Scotland's nationalists win vote to set up independence clash with British government
GLASGOW (BLOOMBERG) – Scotland is headed for a protracted showdown with the British government over the right to an independence referendum after leader Nicola Sturgeon’s nationalists scored a decisive election victory.
The BBC projected the Scottish National Party won 63 of the 129 seats in the Scottish Parliament, matching its performance in 2016 and giving it a fourth term in power.
It left Sturgeon two seats short of a majority, though the pro-independence Green Party increased the number of its lawmakers to nine, based on the broadcaster’s projection.

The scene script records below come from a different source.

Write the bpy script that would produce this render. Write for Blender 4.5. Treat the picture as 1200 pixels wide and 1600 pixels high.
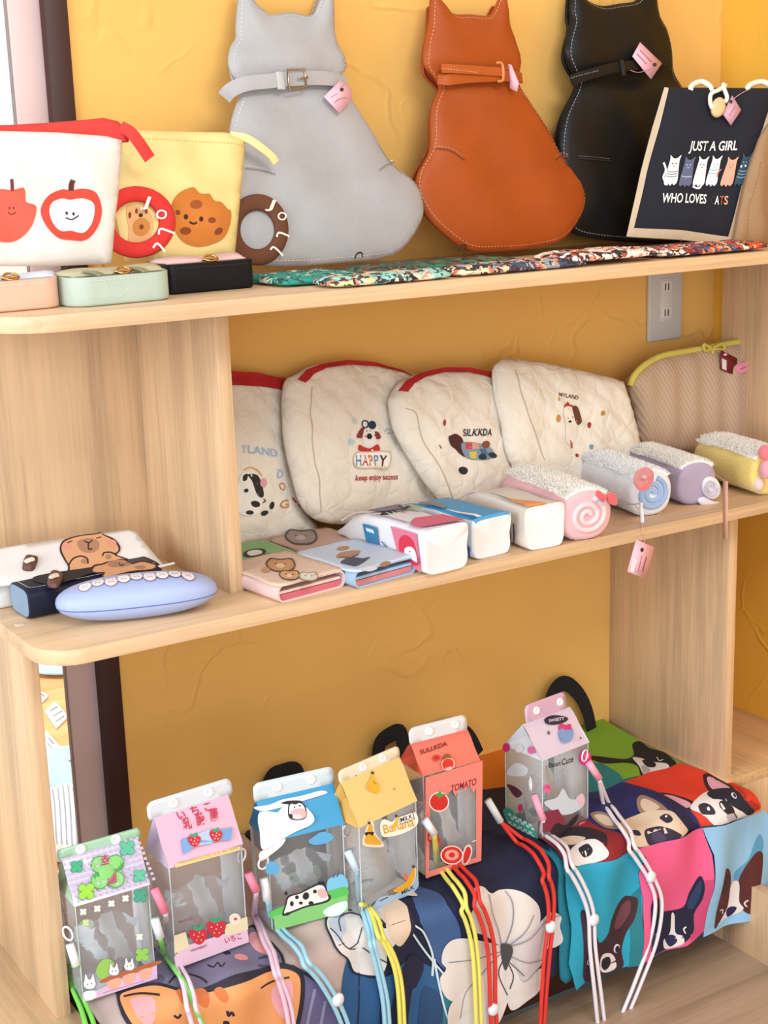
import bpy, bmesh, math, random
import numpy as np
from mathutils import Vector
from mathutils.geometry import delaunay_2d_cdt
from math import sin, cos, pi, radians, sqrt, hypot, atan2

random.seed(4); np.random.seed(4)
SC = bpy.context.scene
for _o in list(bpy.data.objects): bpy.data.objects.remove(_o)
COL = SC.collection
ZOFF = 138.0                      # all lengths below are centimetres; top shelf is about 1.36 m high

# ------------------------------------------------------------------ camera
CAM = np.array([-51.949, -169.862, 12.378]); FPX = 2286.8
RX, RY, RZ = 1.32696835, 0.0312482, -0.5704687
cd = bpy.data.cameras.new('camera'); cam = bpy.data.objects.new('camera', cd); COL.objects.link(cam)
cd.sensor_fit = 'VERTICAL'; cd.sensor_height = 24.0; cd.lens = FPX/1600*24.0
cd.clip_start = .05; cd.clip_end = 50
cam.location = (CAM[0]/100, CAM[1]/100, (CAM[2]+ZOFF)/100); cam.rotation_euler = (RX, RY, RZ)
SC.camera = cam
def _rot(a, b, c):
    A = np.array([[1,0,0],[0,cos(a),-sin(a)],[0,sin(a),cos(a)]]); B = np.array([[cos(b),0,sin(b)],[0,1,0],[-sin(b),0,cos(b)]])
    D = np.array([[cos(c),-sin(c),0],[sin(c),cos(c),0],[0,0,1]]); return D@B@A
RM = _rot(RX, RY, RZ)
def ray(x, y): return RM@np.array([(x-600)/FPX, -(y-800)/FPX, -1.0])
def pick(x, y, ax, val):
    d = ray(x, y); i = 'XYZ'.index(ax); return CAM+d*((val-CAM[i])/d[i])

# ------------------------------------------------------------------ world, lights, exposure
w = bpy.data.worlds.new('world'); SC.world = w; w.use_nodes = True
bg = w.node_tree.nodes['Background']; bg.inputs[0].default_value = (.86, .92, 1, 1); bg.inputs[1].default_value = .80
def area(name, loc, target, sx, sy, power, col):
    l = bpy.data.lights.new(name, 'AREA'); l.shape = 'RECTANGLE'; l.size = sx/100; l.size_y = sy/100; l.energy = power; l.color = col
    o = bpy.data.objects.new(name, l); COL.objects.link(o)
    o.location = (loc[0]/100, loc[1]/100, (loc[2]+ZOFF)/100)
    d = Vector(target)-Vector(loc); o.rotation_euler = d.to_track_quat('-Z', 'Y').to_euler(); return o
area('daylight_window', (-280, -120, 60), (30, 0, -30), 160, 190, 92, (.93, .97, 1))
area('ceiling_lamp', (20, -230, 150), (45, 0, -50), 110, 60, 30, (1, .98, .94))
area('front_fill', (-110, -330, 5), (50, 0, -50), 260, 170, 50, (.96, .98, 1))  # added fill light from behind the camera, brightens the shelf bays
area('beyond_fill', (10, 100, 90), (20, 70, -90), 80, 60, 45, (1, 1, 1))  # added fill light, no visible source; brightens the table past the glass
SC.view_settings.view_transform = 'Standard'; SC.view_settings.look = 'None'
SC.view_settings.exposure = -0.05; SC.view_settings.gamma = 1.0; SC.view_settings.use_curve_mapping = False

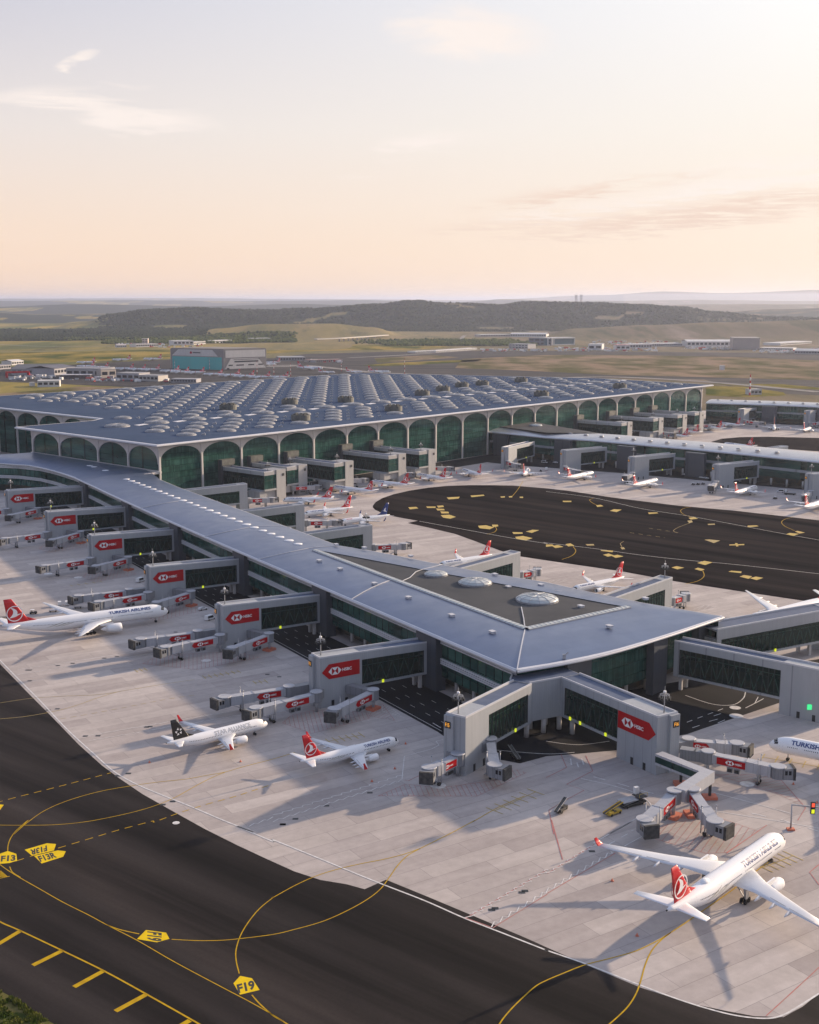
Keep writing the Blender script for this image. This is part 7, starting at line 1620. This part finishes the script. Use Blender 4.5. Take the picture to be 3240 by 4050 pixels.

The election was dominated by a single theme: whether the nation of 5.5 million should get another vote on leaving the UK in the wake of Brexit.
The outcome sets up an escalating standoff with Prime Minister Boris Johnson over Scotland’s constitutional future.
Sturgeon will use her mandate to pressure the British government to acquiesce to another referendum.
In an interview with the Telegraph newspaper published on Saturday (May 8), Johnson suggested he would reject calls even if the SNP secured a majority in the Scottish Parliament. A referendum right now would be “irresponsible and reckless,” he said.
But if Johnson wants to stop Scottish legislation on a referendum, he will have to go to the Supreme Court to challenge it, Sturgeon told ITV News.
“The absurdity of a position where a PM was going to court to overturn the democratic decision of the Scottish people?” Sturgeon said. “I don’t think we’ll get to that position.”
Divided nation
Sturgeon has been pressing for another referendum since Scotland voted against Brexit in 2016. Her government in Edinburgh has control over policy areas such as health, education, justice and transportation and some financial affairs, though not key issues post-Brexit such as immigration and foreign policy.
“We are clearly looking at a Scottish Parliament with an enhanced pro-independence majority thanks to what looks like a record-breaking performance from the Greens,” said John Curtice, professor of politics at Strathclyde University in Glasgow and Britain’s most prominent electoral analyst.
“We can say there clearly is going to be a constitutional clash at some point between this parliament and the UK government.”
Scotland was among a swathe of voting across the UK that included English local councils and the Welsh assembly. Johnson’s Conservatives scored an increase in support in England, including winning an electoral district in the north-east held by Labour since it was created in 1974.
Indeed, the Scottish election hardened the dividing lines on the UK political map and also over where Scotland goes next.
The last plebiscite on independence, in 2014, came after the SNP won a majority three years earlier and the British government granted the legal power to hold one. The result was 55 per cent to 45 per cent in favour of Scotland remaining in the three-centuries-old union with England and Wales. The latest polls show support for both sides is now roughly neck and neck.
Another referendum would be “an enormous gamble” for both Sturgeon and Johnson, said Curtice. The election has “underlined the sharp, even division between unionism and the support for independence,” said Curtice.